When that happened, ICE informed Rebollar Gomez she would have to leave the United States in January.

USCIS has declined to comment on the case.

“The immigration laws of the United States allow an alien to pursue relief from removal; however, once they have exhausted all due process and appeals, they remain subject to a final order of removal from an immigration judge and that order must be carried out,” ICE said when asked about the case.

Rebollar Gomez’s attorney, Tessa Cabrera, asked ICE for discretion, and several members of Congress have told the family they would do the same. So far, ICE has maintained its order that Rebollar Gomez must leave.

“Right now the case is in ICE’s hands,” Cabrera said. “We’re waiting for a miracle. There’s not more that I can do as an attorney to help her.”

Though she has no criminal history, Rebollar Gomez’s immigration history is complicated.

She first came to the U.S. in 1988. In the mid-90s, she was picked up in an immigration raid at the hotel where she worked when she was about seven months pregnant with her youngest daughter and found herself back in Mexico that same day.

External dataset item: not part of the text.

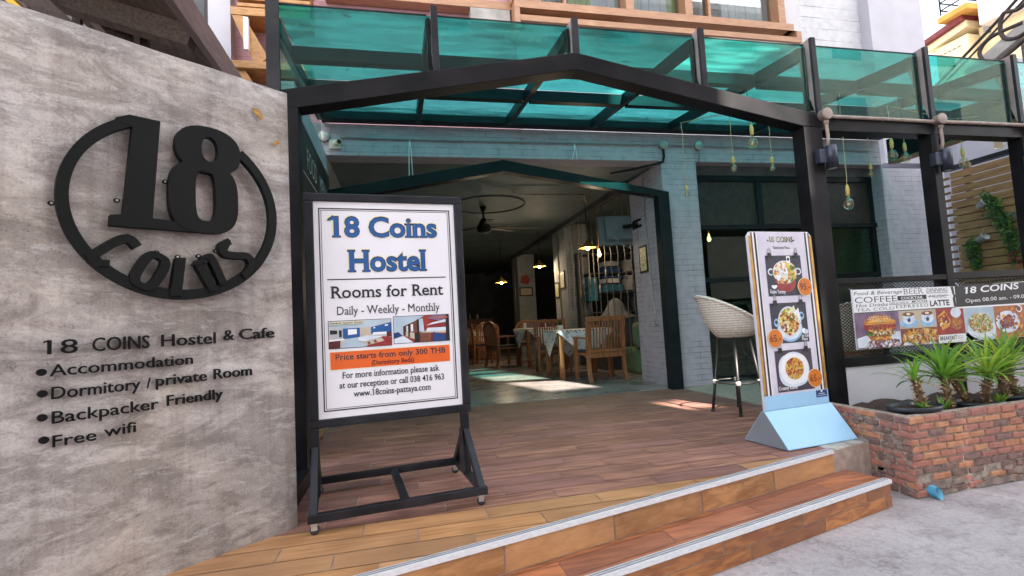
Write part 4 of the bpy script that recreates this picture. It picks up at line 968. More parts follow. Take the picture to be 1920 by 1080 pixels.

With two children who needed her in the U.S., she quickly returned, crossing illegally again into the country.

She was removed from the United States again twice in the mid-2000s.

ICE confirmed the details of Rebollar Gomez’s immigration history.

“Ms. Rebollar is currently pending departure to Mexico in accordance with federal law,” said Lauren Mack, spokeswoman for the agency.

The memory of immigration officials coming to the family home on a Saturday morning to take his mother away still haunts son Cruz, who was in high school at the time. He remembers becoming homeless during the ordeal.

Each time that she’s been sent back, Rebollar Gomez has returned to her children and rebuilt her life again from the beginning. She managed to buy a house again a couple of years ago that she’s been slowly fixing up the way she wants it.

After college, Cruz gave up a dream of going to law school to enlist in the Army. He hoped that gesture of service to the U.S. would mean that the country would allow his mother to stay.

When she was detained again by ICE in 2018, around the same time that his four years was up, he decided to take a commission and remain in the military.

“I joined to serve the country and keep my family safe,” Cruz said in the attorney’s office. “Now, I’m facing dangers here on my home front.”

Cruz and his two sisters are grappling with how to prepare logistically for Rebollar Gomez’s deportation. She is afraid to return to Acapulco, her hometown in Mexico, because of the cartel violence that has overtaken the city.

In 2018, the city had the third highest number of homicides in Mexico and the highest homicide rate of the country’s 10 most violent cities, higher even than Tijuana, according to a University of San Diego report.

That violence has already touched Rebollar Gomez’s family. Her brother was abducted by a cartel, and though the family paid thousands of dollars in extortion money for his return, his body has never been found.

The family is worried that Rebollar Gomez’s ties to the U.S., and particularly to the military, will make her a target.

“She would be an easy paycheck for them,” Cruz said, referring to the cartels. “How am I supposed to keep her safe?”

Rebollar Gomez has refused to talk about the what-ifs with her family, but by Thursday evening, she acknowledged that she would have to follow God’s plan for her, whatever that may be.

“It’s worth it,” she said, sitting in her yard watching her family. “The life of our children is worth it. All the sacrifices are worth it. When you see your children here, well, studying, and you look back, you see it was worth it.”